全くの素人から始めた紅型染が順風満帆のはずは有りません。そもそも仕事に厳しい義父 栄喜氏、それに輪をかけて身内に対しては更に厳しく接しられたといいますから、職人として認められるまでには血のにじむような努力をされたのでしょう。「名門 城間家に泥を塗るようなことはできない。」それのみを心に刻み日々修行に励まれたのです。
そして、師であり義父でもある栄喜氏の下で紅型の技術を極めたのちに独立し、その後も日々高みを目指し製作に励まれた結果1996年には紅型染で初、国の重要無形文化財技術保持者(人間国宝)に認定されました。
塩沢紬
本品は塩沢紬の生地が用いられています。
新潟県に伝承される手織り紬織物。国の重要無形文化財「越後上布」の技術を絹に応用して開発された伝統織物です。

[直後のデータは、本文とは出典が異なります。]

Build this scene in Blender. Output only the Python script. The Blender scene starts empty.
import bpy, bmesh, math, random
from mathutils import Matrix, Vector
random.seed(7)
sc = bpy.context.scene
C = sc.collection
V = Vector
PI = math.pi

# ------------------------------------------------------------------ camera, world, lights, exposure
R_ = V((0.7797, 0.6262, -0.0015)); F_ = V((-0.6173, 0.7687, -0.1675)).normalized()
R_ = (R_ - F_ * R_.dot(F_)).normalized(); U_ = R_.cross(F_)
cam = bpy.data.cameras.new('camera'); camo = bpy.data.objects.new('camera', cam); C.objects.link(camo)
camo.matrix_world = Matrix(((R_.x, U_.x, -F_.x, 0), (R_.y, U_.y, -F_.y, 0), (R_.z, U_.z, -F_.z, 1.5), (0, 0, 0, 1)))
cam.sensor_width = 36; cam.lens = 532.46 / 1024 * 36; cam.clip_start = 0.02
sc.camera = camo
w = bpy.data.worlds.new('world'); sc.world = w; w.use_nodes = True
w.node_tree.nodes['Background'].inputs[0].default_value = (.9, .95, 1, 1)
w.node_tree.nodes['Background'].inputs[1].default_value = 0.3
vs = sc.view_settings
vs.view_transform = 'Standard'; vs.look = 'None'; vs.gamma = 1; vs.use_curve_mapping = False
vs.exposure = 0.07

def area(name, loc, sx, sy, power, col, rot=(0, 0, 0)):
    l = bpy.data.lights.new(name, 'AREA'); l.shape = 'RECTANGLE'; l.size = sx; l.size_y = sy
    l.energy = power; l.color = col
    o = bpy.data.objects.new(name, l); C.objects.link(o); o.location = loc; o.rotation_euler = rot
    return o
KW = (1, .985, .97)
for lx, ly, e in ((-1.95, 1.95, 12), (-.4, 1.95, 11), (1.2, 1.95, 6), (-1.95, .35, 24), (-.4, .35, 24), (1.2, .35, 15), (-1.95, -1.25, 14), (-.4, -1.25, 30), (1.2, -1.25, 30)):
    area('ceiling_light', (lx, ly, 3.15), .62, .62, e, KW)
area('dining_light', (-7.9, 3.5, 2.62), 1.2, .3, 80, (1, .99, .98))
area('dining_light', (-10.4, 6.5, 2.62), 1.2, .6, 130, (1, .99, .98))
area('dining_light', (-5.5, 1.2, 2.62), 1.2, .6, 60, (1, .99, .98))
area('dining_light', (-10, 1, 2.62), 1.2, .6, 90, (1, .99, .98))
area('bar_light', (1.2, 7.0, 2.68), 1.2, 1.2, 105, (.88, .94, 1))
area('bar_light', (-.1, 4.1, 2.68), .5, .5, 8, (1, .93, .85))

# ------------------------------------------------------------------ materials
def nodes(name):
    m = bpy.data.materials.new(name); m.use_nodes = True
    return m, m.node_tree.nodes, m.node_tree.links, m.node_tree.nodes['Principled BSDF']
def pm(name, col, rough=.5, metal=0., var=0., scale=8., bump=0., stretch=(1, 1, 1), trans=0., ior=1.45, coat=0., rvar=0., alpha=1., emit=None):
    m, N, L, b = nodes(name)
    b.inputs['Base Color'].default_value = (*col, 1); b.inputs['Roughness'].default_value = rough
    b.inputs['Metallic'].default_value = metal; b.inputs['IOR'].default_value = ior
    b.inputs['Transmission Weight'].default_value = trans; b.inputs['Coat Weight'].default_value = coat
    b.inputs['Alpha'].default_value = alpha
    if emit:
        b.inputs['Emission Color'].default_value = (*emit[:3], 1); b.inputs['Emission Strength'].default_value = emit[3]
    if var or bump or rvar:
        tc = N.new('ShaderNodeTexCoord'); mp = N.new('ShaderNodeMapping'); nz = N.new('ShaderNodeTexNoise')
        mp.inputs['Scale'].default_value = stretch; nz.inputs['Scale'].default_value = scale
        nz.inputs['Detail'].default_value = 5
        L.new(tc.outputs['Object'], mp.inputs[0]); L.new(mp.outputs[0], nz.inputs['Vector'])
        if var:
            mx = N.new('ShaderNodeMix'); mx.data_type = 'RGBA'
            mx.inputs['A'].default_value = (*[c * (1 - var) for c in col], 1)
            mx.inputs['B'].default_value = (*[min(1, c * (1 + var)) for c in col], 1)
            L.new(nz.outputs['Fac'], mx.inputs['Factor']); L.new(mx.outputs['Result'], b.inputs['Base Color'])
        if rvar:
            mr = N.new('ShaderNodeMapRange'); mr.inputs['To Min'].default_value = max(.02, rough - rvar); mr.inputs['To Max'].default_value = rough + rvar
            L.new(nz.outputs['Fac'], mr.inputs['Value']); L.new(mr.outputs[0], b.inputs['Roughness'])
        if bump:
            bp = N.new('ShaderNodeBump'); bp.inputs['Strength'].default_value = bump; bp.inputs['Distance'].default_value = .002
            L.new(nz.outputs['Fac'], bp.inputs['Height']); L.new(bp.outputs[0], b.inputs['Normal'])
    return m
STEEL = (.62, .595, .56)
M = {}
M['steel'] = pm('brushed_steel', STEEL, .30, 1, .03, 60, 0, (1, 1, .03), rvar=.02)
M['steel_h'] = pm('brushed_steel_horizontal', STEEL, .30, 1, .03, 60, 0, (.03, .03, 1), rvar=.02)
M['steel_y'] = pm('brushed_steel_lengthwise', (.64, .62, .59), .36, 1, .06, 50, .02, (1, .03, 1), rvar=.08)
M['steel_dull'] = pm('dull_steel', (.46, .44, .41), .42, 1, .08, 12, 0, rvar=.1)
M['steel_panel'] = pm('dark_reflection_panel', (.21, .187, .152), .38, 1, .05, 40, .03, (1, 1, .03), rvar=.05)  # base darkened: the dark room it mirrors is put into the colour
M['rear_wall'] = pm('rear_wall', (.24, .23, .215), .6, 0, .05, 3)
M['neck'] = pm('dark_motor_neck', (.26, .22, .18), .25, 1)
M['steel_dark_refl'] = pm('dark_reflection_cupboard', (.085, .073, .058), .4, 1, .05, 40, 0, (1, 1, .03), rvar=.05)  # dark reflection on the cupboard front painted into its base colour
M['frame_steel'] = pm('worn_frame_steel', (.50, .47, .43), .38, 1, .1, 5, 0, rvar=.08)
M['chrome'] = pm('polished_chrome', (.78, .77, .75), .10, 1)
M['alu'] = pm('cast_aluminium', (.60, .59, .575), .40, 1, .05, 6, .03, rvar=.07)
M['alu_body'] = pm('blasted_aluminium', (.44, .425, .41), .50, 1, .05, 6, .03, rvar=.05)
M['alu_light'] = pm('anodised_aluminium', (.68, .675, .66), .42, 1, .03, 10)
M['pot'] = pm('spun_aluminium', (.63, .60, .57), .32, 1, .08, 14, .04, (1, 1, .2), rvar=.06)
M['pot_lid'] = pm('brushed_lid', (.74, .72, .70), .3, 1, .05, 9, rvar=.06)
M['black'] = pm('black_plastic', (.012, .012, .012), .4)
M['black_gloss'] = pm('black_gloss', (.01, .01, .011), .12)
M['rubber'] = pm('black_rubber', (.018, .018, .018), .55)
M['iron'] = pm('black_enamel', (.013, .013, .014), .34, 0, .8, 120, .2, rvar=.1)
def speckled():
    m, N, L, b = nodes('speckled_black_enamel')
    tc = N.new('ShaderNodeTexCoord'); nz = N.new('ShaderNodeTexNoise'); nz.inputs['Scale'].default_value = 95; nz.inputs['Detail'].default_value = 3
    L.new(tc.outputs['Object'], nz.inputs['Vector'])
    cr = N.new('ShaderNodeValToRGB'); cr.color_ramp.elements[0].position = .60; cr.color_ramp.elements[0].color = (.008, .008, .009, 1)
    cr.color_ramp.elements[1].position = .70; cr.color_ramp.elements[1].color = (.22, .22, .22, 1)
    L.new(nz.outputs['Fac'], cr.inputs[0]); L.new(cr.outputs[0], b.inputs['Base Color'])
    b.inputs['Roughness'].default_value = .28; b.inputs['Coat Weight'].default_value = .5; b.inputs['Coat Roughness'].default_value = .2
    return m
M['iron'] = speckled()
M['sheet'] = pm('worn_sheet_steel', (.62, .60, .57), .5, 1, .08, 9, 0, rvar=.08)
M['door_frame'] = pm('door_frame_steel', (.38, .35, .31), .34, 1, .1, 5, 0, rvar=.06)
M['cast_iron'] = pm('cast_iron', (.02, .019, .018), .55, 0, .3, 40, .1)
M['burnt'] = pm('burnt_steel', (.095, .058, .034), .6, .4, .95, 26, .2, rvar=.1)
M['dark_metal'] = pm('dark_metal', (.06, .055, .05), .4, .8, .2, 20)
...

日本三大紬と言えば【結城紬】【大島紬】は揺るぎないツートップでありますが、最後の1つに挙げられることも多いのがこの「塩沢紬」です。※牛首紬や上田紬があげられる場合もあります。
林宗平工房
製造元である林宗平工房さんは伝統の塩沢産地においても一目置かれる織元であり、重要無形文化財 越後上布も製造されている名門です。
真綿のふっくらとした紬糸の温もりが心地よく素朴で工芸味溢れる布に仕上げられ、無地と縞の織り分けがさり気ないお洒落さをかもし出します。また縞の部分には敢えて紅型染めを施さずに縞柄を活かすことで塩沢紬の魅力がダイレクトに感じられるとともに、デザイン性がアップしお洒落さが際立つのです。
紅型染めを施さずに先染めの縞柄をそのまま活かすことで空間が生まれお洒落さが際立ちます。
緯糸に打ち込まれた紬糸のランダムな節が素朴で温かみを感じさせるとともに、工芸味溢れる風格を漂わせます。